Saturday, June 5, 2010

Cock-blocked stalker, I am trying to apologize in Pizzicato 5 montage.

Oh Blog:

I have got news & rules for you! Well, really rules for me. & I will write to you like I'm writing to my ex-student/now friend who sent me a letter and I never got back to.  Cause I suck like that sometimes. If someone sends you a letter you should at least pretending you're writing to them in the first paragraph of your blog.

On to the second...

Sorry, JVM, I tried calling you & that has nothing to do with my rules...But when's your memoir coming out?

Rules:
1. Never enter another person's bender cause then you have to take it to a whole nother level: I love my friends/editors/fellow writers, Stacia M. Fleegal and Dan Nowak, so I won't say anything except buy chapbooks from Imaginary Friend Press http://www.imaginaryfriendpress.com/, and I now have a tramp-stamp bruise cause I was trying to catch up to you, bitches.

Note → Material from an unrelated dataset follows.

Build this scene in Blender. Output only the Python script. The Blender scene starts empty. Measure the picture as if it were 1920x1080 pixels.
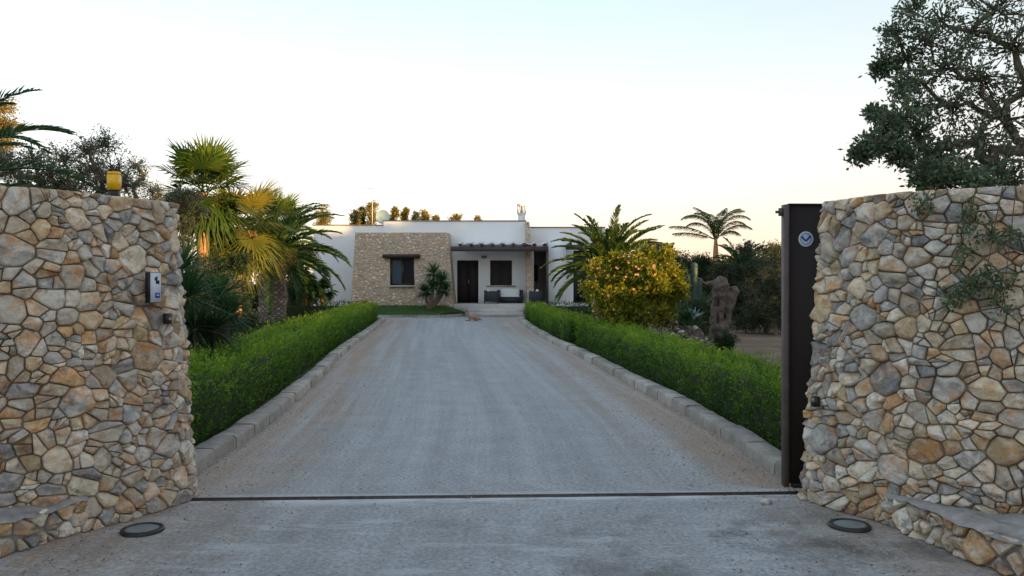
import bpy, math, random
import numpy as np
from mathutils import Vector, noise

# ------------------------------------------------------------------ camera, world, sun, exposure
SC = bpy.context.scene
F = 1493.0; HY = 530.0; CH = 1.6          # focal length in photo pixels, horizon row, eye height
cam_d = bpy.data.cameras.new('camera'); cam = bpy.data.objects.new('camera', cam_d)
SC.collection.objects.link(cam); SC.camera = cam
cam.location = (0, 0, CH); cam.rotation_euler = (math.radians(90), 0, 0)
cam_d.sensor_width = 36.0; cam_d.lens = F * 36.0 / 1920.0
cam_d.shift_y = -(540 - HY) / 1920.0
cam_d.clip_start = 0.05; cam_d.clip_end = 3000

SUN_EL = math.radians(3.2); SUN_AZ = math.atan2(0.83, -0.56)   # azimuth measured from +Y towards +X: behind the camera, to the right
W = bpy.data.worlds.new('World'); SC.world = W; W.use_nodes = True
wt = W.node_tree; bg = wt.nodes['Background']
sky = wt.nodes.new('ShaderNodeTexSky'); sky.sky_type = 'NISHITA'; sky.sun_disc = False
sky.sun_elevation = SUN_EL; sky.sun_rotation = SUN_AZ
sky.air_density = 1.0; sky.dust_density = 1.5; sky.ozone_density = 1.6; sky.altitude = 50
# pale evening dome over the physical sky: blue overhead, white lower down, peach on the right of the horizon
tc = wt.nodes.new('ShaderNodeTexCoord'); sx = wt.nodes.new('ShaderNodeSeparateXYZ')
wt.links.new(tc.outputs['Generated'], sx.inputs[0])
rp = wt.nodes.new('ShaderNodeValToRGB'); wt.links.new(sx.outputs['Z'], rp.inputs[0])
els = rp.color_ramp.elements
def stops(ramp, lst):
    e = ramp.elements
    while len(e) > 1: e.remove(e[-1])
    e[0].position = lst[0][0]; e[0].color = (*lst[0][1], 1)
    for p, c in lst[1:]:
        k = e.new(p); k.color = (*c, 1)
stops(rp.color_ramp, [(0.0, (.93, .71, .52)), (.05, (.92, .77, .61)), (.10, (.88, .83, .75)), (.16, (.84, .86, .85)), (.24, (.72, .81, .83)),
                      (.34, (.57, .73, .78)), (.60, (.48, .58, .70)), (1.0, (.42, .50, .62))])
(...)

It was all me, trying to get higher, anyways...you saved me from the 78 year old coke fiend...

Luv ya!

2. Do not end your night at a bar whose motto is "home of the beautiful people." Or maybe the rule should be I should not end my night there cause it's an awesome bar and I've seen awesome things there I never would have seen anywhere else like a daytime whore stripping, someone trying to sell a carpet, someone getting their front teeth smashed out with a highball glass, a coke dealer just throwing coke origami out on the table, ferret-fighting, asbestos-huffing, magic carpet rides...

http://www.youtube.com/watch?v=JrOjRYfvKo0



This may be the bar; this may just be a simulacra; there were no ferrets fighting cause I'm not down with animal cruelty; this may be the bar where I made out with a bunch of guys after the ex-marine broke up with me and one of those guys followed me home:



"Now, the dive bar’s back to being a shithole. I’ve gone there looking for my ex-marine, but all I’ve seen are roaches scurrying over the Rose’s Lime Juice to get to something sweeter."

3. Do not eat a lot of fried food, even if it is vegan.
Nuf said.

4. Do not obsess over who was cock-blocking who or if he was a fixer-upper you never got to...

"I’d always wake up with my tongue stuck to the hard ridge of the top of my mouth. I’d always wake up and check to see who was in bed with me. It could have been anyone, but my girls kept me from some real doozies. They also kept me from the winners I think. A fair trade, I guess… bitches."

This has nothing to do with the guy who followed me home from the beautiful bar...twice.

Yours taking it a whole nother level from your bender,
Ry

P.S. All quotes from my story, "In the end, there will be koans written to my asshole," forthcoming in Cricket Online Review.